[Stated goal] Count only the lines of the records that hold "pixels", then give the number without any other words.

[Data provided]
>>>>
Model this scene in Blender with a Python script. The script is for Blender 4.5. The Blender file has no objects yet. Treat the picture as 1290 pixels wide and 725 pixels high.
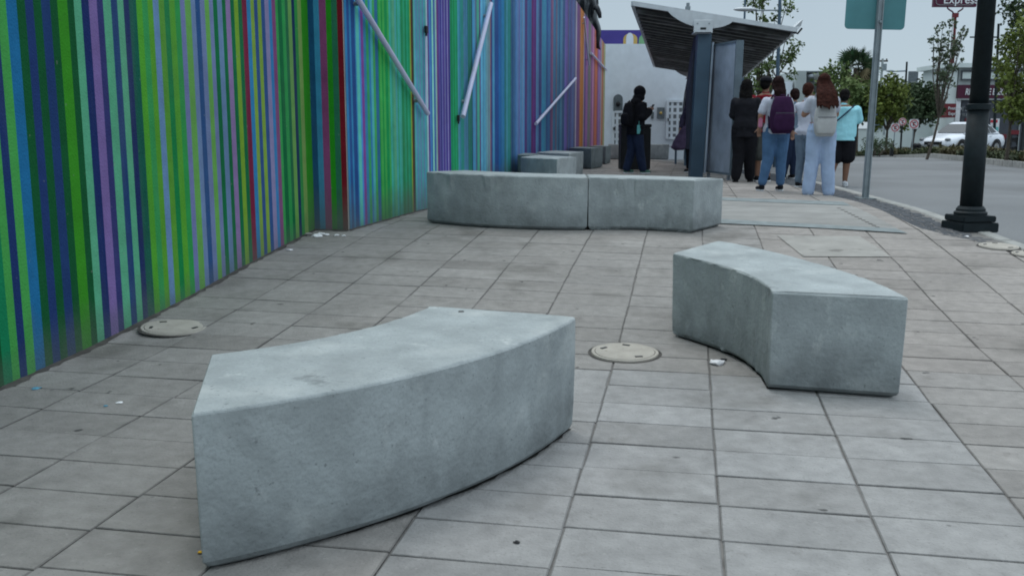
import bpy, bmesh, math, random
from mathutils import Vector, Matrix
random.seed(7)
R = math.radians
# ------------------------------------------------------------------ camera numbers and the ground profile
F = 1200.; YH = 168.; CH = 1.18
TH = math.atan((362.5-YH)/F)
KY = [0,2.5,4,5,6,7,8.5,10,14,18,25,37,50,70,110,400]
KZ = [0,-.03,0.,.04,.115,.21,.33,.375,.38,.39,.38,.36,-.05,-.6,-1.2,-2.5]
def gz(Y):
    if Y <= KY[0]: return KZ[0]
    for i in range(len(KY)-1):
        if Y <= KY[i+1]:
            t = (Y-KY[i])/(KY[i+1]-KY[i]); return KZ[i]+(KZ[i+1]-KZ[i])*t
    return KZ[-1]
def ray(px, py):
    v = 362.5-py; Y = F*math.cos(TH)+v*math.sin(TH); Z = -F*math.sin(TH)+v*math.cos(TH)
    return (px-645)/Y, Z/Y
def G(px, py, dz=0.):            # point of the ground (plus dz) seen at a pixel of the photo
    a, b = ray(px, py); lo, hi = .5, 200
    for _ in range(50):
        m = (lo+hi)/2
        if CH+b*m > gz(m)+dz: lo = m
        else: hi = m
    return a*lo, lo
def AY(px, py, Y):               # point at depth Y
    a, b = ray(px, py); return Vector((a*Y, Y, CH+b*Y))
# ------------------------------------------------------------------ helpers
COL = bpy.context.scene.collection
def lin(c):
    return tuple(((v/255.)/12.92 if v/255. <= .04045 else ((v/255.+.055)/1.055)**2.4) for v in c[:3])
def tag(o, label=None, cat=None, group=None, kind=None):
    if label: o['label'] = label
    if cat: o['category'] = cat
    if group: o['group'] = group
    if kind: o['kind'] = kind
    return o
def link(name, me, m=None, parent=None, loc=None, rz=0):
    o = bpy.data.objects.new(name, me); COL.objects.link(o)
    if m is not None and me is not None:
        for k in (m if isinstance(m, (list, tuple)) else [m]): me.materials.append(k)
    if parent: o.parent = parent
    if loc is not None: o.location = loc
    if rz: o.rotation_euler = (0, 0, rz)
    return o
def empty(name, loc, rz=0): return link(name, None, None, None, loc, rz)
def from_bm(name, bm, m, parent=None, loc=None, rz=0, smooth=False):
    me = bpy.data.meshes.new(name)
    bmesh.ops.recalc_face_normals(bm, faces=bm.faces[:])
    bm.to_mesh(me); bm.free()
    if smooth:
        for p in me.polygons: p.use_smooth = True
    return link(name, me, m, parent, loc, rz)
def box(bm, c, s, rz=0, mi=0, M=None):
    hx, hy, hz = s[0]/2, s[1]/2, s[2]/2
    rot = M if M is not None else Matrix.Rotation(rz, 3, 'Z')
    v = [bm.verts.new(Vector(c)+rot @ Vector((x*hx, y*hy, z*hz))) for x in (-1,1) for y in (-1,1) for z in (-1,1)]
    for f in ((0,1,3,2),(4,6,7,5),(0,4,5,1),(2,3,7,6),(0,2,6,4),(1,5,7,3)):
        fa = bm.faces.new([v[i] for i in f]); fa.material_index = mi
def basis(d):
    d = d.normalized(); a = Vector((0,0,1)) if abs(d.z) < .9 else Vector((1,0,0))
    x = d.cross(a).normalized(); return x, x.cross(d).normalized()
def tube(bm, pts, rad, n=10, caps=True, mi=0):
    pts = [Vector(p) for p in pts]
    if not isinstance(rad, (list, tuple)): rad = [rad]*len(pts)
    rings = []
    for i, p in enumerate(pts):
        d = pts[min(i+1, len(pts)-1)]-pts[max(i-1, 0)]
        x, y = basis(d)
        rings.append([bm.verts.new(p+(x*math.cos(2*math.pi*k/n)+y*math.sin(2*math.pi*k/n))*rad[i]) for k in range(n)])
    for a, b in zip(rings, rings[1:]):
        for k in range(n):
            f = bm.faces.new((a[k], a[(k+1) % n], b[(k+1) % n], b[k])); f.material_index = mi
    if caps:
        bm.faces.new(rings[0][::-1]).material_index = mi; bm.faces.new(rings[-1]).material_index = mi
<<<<
>>>>
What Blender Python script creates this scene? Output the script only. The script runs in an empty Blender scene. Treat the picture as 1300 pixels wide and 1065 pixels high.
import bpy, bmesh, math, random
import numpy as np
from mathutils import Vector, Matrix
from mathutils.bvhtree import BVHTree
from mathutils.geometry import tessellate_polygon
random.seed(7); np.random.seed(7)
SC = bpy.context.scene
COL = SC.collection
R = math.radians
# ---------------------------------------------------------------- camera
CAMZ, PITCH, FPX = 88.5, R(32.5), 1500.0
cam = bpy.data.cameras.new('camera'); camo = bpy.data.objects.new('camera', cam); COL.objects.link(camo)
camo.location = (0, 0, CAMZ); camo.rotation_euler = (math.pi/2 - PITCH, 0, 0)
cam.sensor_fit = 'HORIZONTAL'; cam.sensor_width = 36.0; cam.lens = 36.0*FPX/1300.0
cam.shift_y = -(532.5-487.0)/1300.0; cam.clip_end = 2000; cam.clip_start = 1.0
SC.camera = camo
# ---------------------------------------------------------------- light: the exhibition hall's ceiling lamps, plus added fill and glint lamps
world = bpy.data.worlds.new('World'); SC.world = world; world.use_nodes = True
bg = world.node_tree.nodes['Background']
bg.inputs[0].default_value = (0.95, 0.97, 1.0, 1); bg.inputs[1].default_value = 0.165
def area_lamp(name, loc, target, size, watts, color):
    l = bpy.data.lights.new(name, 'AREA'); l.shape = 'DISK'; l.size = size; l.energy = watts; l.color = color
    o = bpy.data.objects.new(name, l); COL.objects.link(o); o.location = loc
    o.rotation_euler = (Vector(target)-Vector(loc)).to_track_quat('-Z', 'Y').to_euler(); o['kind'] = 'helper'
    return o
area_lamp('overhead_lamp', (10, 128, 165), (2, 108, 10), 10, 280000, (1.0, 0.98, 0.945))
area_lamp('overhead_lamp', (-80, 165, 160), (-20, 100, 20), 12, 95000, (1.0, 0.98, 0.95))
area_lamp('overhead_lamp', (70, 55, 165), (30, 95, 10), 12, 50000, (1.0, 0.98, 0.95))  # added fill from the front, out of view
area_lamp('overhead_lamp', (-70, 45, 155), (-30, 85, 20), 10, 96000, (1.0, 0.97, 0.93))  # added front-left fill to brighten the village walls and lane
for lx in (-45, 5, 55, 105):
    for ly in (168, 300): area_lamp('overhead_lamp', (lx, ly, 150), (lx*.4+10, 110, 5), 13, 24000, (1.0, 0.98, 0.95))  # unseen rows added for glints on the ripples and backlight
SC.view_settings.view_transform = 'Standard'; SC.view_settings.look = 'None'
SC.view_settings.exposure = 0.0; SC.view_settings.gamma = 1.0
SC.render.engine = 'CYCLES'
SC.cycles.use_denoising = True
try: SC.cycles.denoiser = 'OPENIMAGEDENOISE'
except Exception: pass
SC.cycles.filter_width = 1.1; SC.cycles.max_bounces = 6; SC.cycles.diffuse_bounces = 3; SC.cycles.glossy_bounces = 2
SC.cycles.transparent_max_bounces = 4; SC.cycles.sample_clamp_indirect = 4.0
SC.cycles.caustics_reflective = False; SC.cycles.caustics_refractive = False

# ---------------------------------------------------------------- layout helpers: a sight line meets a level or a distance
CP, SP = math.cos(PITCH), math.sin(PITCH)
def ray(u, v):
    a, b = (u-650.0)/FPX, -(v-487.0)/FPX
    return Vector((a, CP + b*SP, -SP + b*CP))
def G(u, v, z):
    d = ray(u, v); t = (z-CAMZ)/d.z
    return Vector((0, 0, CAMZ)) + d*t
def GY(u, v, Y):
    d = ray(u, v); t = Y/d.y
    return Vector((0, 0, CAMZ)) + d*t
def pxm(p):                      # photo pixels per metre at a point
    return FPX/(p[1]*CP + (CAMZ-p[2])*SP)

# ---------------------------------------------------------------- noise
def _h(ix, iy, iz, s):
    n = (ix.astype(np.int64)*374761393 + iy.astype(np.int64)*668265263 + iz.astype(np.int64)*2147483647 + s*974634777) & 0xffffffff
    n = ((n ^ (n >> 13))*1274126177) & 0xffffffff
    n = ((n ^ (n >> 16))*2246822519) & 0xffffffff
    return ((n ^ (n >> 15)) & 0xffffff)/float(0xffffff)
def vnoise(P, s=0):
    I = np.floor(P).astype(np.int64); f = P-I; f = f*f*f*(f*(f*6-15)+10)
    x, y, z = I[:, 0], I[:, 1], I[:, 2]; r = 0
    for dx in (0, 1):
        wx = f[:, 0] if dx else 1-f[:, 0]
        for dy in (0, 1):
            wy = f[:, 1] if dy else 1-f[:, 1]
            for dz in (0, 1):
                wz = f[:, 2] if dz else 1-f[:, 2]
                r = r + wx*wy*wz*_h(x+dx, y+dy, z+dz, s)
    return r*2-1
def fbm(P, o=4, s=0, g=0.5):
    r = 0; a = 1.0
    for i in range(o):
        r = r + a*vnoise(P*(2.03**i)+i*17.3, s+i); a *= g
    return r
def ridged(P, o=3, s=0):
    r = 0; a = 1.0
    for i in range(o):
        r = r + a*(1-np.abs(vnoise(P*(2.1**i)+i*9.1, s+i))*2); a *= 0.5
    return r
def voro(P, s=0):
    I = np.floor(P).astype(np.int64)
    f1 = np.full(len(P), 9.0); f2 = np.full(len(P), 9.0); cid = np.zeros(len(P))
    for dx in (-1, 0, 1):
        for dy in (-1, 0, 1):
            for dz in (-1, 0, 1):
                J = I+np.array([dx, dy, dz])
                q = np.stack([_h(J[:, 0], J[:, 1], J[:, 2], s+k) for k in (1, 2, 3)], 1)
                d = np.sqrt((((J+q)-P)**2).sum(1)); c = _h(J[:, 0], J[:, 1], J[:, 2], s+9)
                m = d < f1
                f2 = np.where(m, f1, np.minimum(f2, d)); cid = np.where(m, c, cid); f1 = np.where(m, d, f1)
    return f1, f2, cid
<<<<
[Exercise solution] 3